--- BEGIN Provided information ---

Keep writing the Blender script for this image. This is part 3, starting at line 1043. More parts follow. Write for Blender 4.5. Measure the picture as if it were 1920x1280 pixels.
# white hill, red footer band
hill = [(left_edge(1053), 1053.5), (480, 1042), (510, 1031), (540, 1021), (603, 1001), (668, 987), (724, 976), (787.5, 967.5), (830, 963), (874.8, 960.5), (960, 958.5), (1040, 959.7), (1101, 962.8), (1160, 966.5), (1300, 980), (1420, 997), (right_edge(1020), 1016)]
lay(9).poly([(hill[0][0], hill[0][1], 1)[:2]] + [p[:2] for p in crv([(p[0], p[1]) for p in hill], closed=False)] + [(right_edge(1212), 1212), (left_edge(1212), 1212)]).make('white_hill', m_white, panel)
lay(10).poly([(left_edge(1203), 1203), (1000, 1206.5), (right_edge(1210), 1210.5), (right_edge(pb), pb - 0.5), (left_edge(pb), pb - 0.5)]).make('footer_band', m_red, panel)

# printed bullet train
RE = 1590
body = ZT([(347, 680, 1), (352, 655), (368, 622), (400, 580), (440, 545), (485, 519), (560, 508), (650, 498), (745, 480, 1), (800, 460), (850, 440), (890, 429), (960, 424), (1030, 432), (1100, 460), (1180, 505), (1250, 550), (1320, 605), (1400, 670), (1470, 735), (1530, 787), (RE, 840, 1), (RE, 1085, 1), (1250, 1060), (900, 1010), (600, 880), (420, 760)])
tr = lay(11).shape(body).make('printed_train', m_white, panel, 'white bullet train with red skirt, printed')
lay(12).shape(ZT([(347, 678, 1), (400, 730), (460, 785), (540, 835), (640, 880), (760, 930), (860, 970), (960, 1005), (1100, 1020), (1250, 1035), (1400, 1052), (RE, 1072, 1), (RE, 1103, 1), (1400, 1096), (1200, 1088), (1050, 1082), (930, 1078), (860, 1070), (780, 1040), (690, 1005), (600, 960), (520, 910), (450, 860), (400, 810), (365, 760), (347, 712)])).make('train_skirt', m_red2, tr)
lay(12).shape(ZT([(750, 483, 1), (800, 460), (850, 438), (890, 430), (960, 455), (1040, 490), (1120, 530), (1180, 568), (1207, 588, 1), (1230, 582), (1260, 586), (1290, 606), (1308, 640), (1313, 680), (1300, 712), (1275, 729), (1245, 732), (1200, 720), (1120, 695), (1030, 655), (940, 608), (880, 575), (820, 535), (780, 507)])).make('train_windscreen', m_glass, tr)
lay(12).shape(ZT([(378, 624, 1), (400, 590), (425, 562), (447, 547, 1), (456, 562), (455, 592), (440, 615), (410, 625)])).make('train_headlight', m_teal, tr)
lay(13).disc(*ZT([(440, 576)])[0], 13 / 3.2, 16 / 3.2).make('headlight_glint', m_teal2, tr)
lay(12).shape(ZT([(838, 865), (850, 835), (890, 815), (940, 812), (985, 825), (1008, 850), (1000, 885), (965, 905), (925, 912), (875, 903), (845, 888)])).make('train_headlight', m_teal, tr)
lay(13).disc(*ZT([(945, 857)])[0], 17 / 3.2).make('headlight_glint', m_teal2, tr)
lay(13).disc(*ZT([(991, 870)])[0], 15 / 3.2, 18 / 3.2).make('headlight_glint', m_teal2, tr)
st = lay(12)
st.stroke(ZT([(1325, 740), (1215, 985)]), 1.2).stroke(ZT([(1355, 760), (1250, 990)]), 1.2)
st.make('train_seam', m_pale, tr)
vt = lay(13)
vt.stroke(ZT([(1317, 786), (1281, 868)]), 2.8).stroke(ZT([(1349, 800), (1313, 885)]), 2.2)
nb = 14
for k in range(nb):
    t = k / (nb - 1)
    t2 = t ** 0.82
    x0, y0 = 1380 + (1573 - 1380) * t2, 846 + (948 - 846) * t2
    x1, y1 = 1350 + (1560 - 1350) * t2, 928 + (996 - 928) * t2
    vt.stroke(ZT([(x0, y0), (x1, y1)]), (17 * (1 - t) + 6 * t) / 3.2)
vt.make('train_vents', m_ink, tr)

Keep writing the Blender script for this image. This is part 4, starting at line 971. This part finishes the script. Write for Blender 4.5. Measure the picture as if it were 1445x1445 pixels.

--- END Provided information ---

-- Given task --
Reproduce the full listing word for word.

-- The response --
Keep writing the Blender script for this image. This is part 3, starting at line 1043. More parts follow. Write for Blender 4.5. Measure the picture as if it were 1920x1280 pixels.
# white hill, red footer band
hill = [(left_edge(1053), 1053.5), (480, 1042), (510, 1031), (540, 1021), (603, 1001), (668, 987), (724, 976), (787.5, 967.5), (830, 963), (874.8, 960.5), (960, 958.5), (1040, 959.7), (1101, 962.8), (1160, 966.5), (1300, 980), (1420, 997), (right_edge(1020), 1016)]
lay(9).poly([(hill[0][0], hill[0][1], 1)[:2]] + [p[:2] for p in crv([(p[0], p[1]) for p in hill], closed=False)] + [(right_edge(1212), 1212), (left_edge(1212), 1212)]).make('white_hill', m_white, panel)
lay(10).poly([(left_edge(1203), 1203), (1000, 1206.5), (right_edge(1210), 1210.5), (right_edge(pb), pb - 0.5), (left_edge(pb), pb - 0.5)]).make('footer_band', m_red, panel)

# printed bullet train
RE = 1590
body = ZT([(347, 680, 1), (352, 655), (368, 622), (400, 580), (440, 545), (485, 519), (560, 508), (650, 498), (745, 480, 1), (800, 460), (850, 440), (890, 429), (960, 424), (1030, 432), (1100, 460), (1180, 505), (1250, 550), (1320, 605), (1400, 670), (1470, 735), (1530, 787), (RE, 840, 1), (RE, 1085, 1), (1250, 1060), (900, 1010), (600, 880), (420, 760)])
tr = lay(11).shape(body).make('printed_train', m_white, panel, 'white bullet train with red skirt, printed')
lay(12).shape(ZT([(347, 678, 1), (400, 730), (460, 785), (540, 835), (640, 880), (760, 930), (860, 970), (960, 1005), (1100, 1020), (1250, 1035), (1400, 1052), (RE, 1072, 1), (RE, 1103, 1), (1400, 1096), (1200, 1088), (1050, 1082), (930, 1078), (860, 1070), (780, 1040), (690, 1005), (600, 960), (520, 910), (450, 860), (400, 810), (365, 760), (347, 712)])).make('train_skirt', m_red2, tr)
lay(12).shape(ZT([(750, 483, 1), (800, 460), (850, 438), (890, 430), (960, 455), (1040, 490), (1120, 530), (1180, 568), (1207, 588, 1), (1230, 582), (1260, 586), (1290, 606), (1308, 640), (1313, 680), (1300, 712), (1275, 729), (1245, 732), (1200, 720), (1120, 695), (1030, 655), (940, 608), (880, 575), (820, 535), (780, 507)])).make('train_windscreen', m_glass, tr)
lay(12).shape(ZT([(378, 624, 1), (400, 590), (425, 562), (447, 547, 1), (456, 562), (455, 592), (440, 615), (410, 625)])).make('train_headlight', m_teal, tr)
lay(13).disc(*ZT([(440, 576)])[0], 13 / 3.2, 16 / 3.2).make('headlight_glint', m_teal2, tr)
lay(12).shape(ZT([(838, 865), (850, 835), (890, 815), (940, 812), (985, 825), (1008, 850), (1000, 885), (965, 905), (925, 912), (875, 903), (845, 888)])).make('train_headlight', m_teal, tr)
lay(13).disc(*ZT([(945, 857)])[0], 17 / 3.2).make('headlight_glint', m_teal2, tr)
lay(13).disc(*ZT([(991, 870)])[0], 15 / 3.2, 18 / 3.2).make('headlight_glint', m_teal2, tr)
st = lay(12)
st.stroke(ZT([(1325, 740), (1215, 985)]), 1.2).stroke(ZT([(1355, 760), (1250, 990)]), 1.2)
st.make('train_seam', m_pale, tr)
vt = lay(13)
vt.stroke(ZT([(1317, 786), (1281, 868)]), 2.8).stroke(ZT([(1349, 800), (1313, 885)]), 2.2)
nb = 14
for k in range(nb):
    t = k / (nb - 1)
    t2 = t ** 0.82
    x0, y0 = 1380 + (1573 - 1380) * t2, 846 + (948 - 846) * t2
    x1, y1 = 1350 + (1560 - 1350) * t2, 928 + (996 - 928) * t2
    vt.stroke(ZT([(x0, y0), (x1, y1)]), (17 * (1 - t) + 6 * t) / 3.2)
vt.make('train_vents', m_ink, tr)

Keep writing the Blender script for this image. This is part 4, starting at line 971. This part finishes the script. Write for Blender 4.5. Measure the picture as if it were 1445x1445 pixels.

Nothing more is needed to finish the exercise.